能登地震で分かる国民自然災害保険制度の必要性
今年の正月に発生した能登地震では238人が死亡(1月31日時点)し、損壊した家屋は約4万8,000個となっています。地震により100人を超える死者が出たのは熊本地震(276人)以来だそうです(ただし東日本大震災では津波で22,215人の死者・行方不明者が出ている)。
地震から1か月が過ぎ、やっと生活再建に動き出した感じがありますが、自宅の全損壊が多く、住宅問題が被災者の最大の悩みの種になりそうです。今回政府は被災者に対して被災者生活再建支援法による300万円の支給のほか、住宅が半壊以上の高齢者に福祉対策として追加で300万円支給することを決めたということです。これだけあれば公営住宅や災害公営住宅に移る年金暮らしの高齢者であれば、生活の目途が立つかも知れません。
問題はそれ以外の人たちです。住宅が損壊した人たちの中には住宅ローンを抱えていた人もあるでしょうし、そういう人は新しく融資を得て住宅を新築することは困難なことが多いと思われます。これは地震および洪水などの自然災害の度に繰り返される問題です。
地震を筆頭に日本ではどこでも何時でも自然災害が起きても不思議ではなく、誰でも被害者になる可能性があります。これは自動車保有者がいつ事故を起こすかわからない状況とおなじです。自動車保有者には、事故の被害者が損害賠償を受けられるよう自動車賠償責任保険への加入が義務付けられています。そもそも日本には、いつ何時なるかも知れない病気に対処するための健康保険制度が完備されています。

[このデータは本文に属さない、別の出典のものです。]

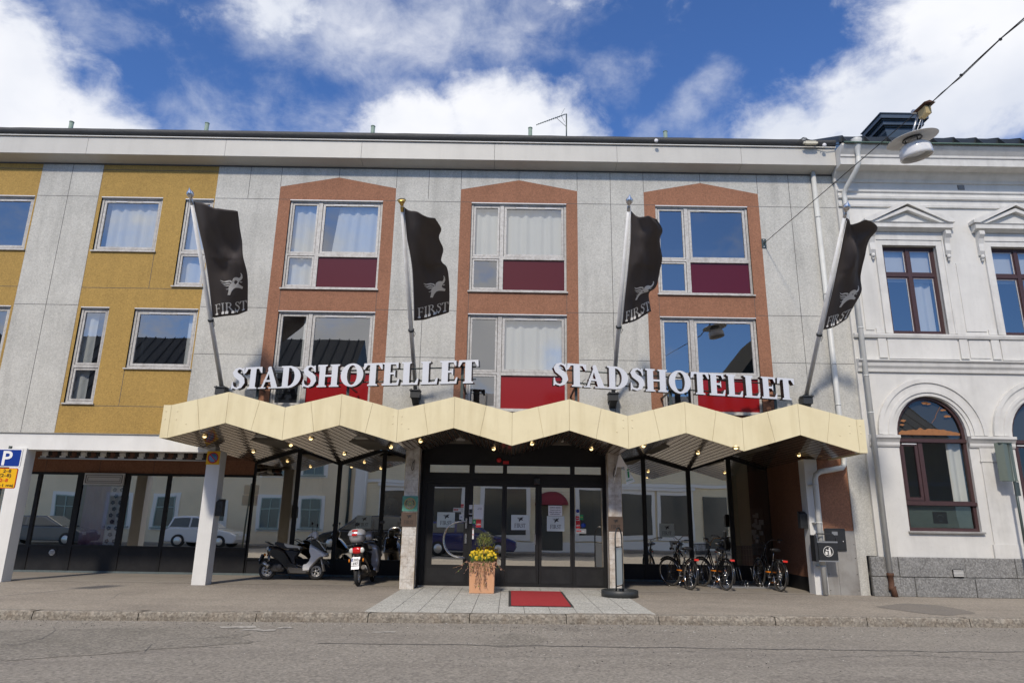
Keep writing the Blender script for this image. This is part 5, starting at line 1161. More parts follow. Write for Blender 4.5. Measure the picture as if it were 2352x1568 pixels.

日本では地震や豪雨などの自然災害による被害はこれらと同じくいつ誰に降りかかってきてもおかしくないものであり、これへの備えは、国民的保険制度として確立した方がよいのではないでしょうか。そのため、個人加入となっている地震保険も吸収し、国民自然災害保険制度を設けることが考えられます。これは、全世帯加入が義務で、例えば毎月各世帯保険金として500円拠出します。年間では6,000円で6,000万世帯とすると年間3,600億円が集まります。これを原資として、地震や豪雨で住むための住宅を失った人に1人2,000万円を限度として住宅再建資金を提供します。これにより被災者は住むところは確保できます。自然災害で住宅を失っても保険で再建できるということになれば、人生に大きな安心感が生まれます。日本に生まれてよかったという気持ちになります。日本に住む人たちの一体感を高めるためにも必要な制度だと思います。